Task description: Reproduce the top of the data verbatim, through and including the line that contains "return tuple((x/12.92 if".

Material:
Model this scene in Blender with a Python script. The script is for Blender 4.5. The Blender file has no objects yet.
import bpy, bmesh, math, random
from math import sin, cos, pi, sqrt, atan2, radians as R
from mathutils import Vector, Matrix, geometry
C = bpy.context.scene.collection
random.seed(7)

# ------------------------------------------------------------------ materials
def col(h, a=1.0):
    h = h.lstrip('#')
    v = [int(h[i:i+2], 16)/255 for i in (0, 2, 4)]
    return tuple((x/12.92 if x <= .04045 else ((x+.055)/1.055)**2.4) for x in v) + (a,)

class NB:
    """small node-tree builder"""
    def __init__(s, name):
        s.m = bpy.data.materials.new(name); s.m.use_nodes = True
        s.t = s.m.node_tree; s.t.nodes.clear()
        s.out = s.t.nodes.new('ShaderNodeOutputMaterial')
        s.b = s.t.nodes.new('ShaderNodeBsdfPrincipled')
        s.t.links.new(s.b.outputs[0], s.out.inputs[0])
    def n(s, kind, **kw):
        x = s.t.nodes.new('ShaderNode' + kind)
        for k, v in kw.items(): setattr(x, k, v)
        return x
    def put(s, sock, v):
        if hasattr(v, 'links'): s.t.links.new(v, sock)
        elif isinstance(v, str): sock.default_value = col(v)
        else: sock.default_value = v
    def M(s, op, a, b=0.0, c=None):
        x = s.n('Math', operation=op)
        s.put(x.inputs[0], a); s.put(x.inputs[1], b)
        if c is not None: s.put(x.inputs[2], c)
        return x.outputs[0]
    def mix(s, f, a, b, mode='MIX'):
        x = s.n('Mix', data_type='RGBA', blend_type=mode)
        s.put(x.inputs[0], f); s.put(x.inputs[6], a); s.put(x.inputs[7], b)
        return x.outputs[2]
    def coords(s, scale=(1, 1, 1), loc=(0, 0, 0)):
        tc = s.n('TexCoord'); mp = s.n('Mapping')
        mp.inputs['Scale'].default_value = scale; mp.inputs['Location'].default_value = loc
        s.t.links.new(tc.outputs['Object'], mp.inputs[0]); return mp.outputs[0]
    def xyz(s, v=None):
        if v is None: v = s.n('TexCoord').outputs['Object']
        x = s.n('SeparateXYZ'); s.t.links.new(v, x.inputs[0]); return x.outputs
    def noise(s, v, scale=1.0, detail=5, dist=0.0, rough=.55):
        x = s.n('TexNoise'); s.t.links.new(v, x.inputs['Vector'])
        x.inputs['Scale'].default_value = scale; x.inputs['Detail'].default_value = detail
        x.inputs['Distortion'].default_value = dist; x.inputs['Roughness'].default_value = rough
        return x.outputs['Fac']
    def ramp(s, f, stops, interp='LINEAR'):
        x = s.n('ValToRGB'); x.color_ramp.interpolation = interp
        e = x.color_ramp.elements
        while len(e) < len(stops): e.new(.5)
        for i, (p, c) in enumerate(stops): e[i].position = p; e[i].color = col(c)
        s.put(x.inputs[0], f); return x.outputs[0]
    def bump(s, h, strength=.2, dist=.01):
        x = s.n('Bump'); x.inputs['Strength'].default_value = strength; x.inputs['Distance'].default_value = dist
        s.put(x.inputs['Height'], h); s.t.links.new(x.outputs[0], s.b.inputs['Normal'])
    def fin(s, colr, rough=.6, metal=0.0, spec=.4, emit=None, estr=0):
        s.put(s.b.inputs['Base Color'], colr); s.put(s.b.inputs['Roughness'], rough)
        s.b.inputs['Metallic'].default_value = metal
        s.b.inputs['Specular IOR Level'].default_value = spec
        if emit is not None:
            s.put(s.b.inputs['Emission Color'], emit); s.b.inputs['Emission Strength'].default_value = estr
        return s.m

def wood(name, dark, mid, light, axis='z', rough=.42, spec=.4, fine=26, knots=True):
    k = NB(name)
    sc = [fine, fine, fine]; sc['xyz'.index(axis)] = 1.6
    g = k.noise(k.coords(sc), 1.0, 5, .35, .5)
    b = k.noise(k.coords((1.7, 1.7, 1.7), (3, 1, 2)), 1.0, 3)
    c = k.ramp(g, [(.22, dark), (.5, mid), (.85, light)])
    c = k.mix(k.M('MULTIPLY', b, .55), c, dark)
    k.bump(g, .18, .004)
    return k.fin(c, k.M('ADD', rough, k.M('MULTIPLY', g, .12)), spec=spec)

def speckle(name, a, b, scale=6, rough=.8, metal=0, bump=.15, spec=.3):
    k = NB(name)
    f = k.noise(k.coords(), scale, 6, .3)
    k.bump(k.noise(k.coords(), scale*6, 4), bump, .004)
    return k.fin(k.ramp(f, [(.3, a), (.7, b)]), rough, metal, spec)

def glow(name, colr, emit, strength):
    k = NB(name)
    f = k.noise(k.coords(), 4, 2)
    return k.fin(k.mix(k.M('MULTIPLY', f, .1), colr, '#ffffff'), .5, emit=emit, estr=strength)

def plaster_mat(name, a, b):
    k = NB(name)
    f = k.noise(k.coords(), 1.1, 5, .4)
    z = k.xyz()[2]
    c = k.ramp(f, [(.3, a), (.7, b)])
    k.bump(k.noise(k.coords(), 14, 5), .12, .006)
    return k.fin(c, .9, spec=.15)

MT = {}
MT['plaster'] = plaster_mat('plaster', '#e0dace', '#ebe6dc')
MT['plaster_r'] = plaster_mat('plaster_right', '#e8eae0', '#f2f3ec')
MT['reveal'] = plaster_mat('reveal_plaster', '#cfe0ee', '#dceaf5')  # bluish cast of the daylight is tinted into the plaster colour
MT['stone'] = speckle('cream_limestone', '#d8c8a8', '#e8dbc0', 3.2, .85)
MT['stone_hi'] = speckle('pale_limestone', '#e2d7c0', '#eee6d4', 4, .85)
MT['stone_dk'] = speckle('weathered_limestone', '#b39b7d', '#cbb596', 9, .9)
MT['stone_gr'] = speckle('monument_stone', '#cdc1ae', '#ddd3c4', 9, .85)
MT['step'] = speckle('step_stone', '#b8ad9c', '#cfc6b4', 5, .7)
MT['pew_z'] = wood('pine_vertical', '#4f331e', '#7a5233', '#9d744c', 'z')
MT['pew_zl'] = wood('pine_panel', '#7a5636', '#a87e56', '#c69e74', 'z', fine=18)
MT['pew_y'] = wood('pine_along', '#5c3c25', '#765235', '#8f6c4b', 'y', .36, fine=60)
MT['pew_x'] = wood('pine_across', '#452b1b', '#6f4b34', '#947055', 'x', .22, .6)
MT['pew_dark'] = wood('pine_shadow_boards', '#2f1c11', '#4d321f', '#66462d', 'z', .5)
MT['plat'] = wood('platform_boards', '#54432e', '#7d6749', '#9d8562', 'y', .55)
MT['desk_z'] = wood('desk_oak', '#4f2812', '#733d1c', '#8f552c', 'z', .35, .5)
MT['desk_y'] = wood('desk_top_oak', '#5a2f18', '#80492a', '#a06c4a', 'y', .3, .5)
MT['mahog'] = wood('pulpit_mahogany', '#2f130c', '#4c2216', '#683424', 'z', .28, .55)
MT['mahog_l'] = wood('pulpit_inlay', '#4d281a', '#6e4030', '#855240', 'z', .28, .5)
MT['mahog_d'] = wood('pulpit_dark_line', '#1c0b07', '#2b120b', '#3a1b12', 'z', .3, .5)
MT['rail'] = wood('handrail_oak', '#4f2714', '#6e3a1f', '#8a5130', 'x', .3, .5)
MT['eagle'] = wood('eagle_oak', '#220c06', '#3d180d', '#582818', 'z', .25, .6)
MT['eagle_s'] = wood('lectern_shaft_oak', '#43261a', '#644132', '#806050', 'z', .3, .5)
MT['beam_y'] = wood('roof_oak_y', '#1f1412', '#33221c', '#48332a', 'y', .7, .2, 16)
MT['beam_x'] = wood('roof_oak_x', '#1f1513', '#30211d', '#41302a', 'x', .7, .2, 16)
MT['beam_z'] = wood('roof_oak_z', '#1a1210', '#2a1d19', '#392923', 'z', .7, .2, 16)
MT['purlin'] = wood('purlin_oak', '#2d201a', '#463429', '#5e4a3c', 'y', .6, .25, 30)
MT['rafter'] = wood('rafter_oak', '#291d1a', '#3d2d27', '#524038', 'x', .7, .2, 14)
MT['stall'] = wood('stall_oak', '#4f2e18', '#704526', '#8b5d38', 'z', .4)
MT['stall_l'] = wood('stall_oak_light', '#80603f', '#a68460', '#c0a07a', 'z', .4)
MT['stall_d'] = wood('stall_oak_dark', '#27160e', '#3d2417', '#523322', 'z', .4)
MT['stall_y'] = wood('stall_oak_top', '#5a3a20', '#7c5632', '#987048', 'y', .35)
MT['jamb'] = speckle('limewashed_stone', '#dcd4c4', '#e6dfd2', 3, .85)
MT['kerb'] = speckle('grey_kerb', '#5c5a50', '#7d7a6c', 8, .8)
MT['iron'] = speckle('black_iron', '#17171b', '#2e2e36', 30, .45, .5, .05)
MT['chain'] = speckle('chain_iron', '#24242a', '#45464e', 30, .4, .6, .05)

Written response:
Model this scene in Blender with a Python script. The script is for Blender 4.5. The Blender file has no objects yet.
import bpy, bmesh, math, random
from math import sin, cos, pi, sqrt, atan2, radians as R
from mathutils import Vector, Matrix, geometry
C = bpy.context.scene.collection
random.seed(7)

# ------------------------------------------------------------------ materials
def col(h, a=1.0):
    h = h.lstrip('#')
    v = [int(h[i:i+2], 16)/255 for i in (0, 2, 4)]
    return tuple((x/12.92 if x <= .04045 else ((x+.055)/1.055)**2.4) for x in v) + (a,)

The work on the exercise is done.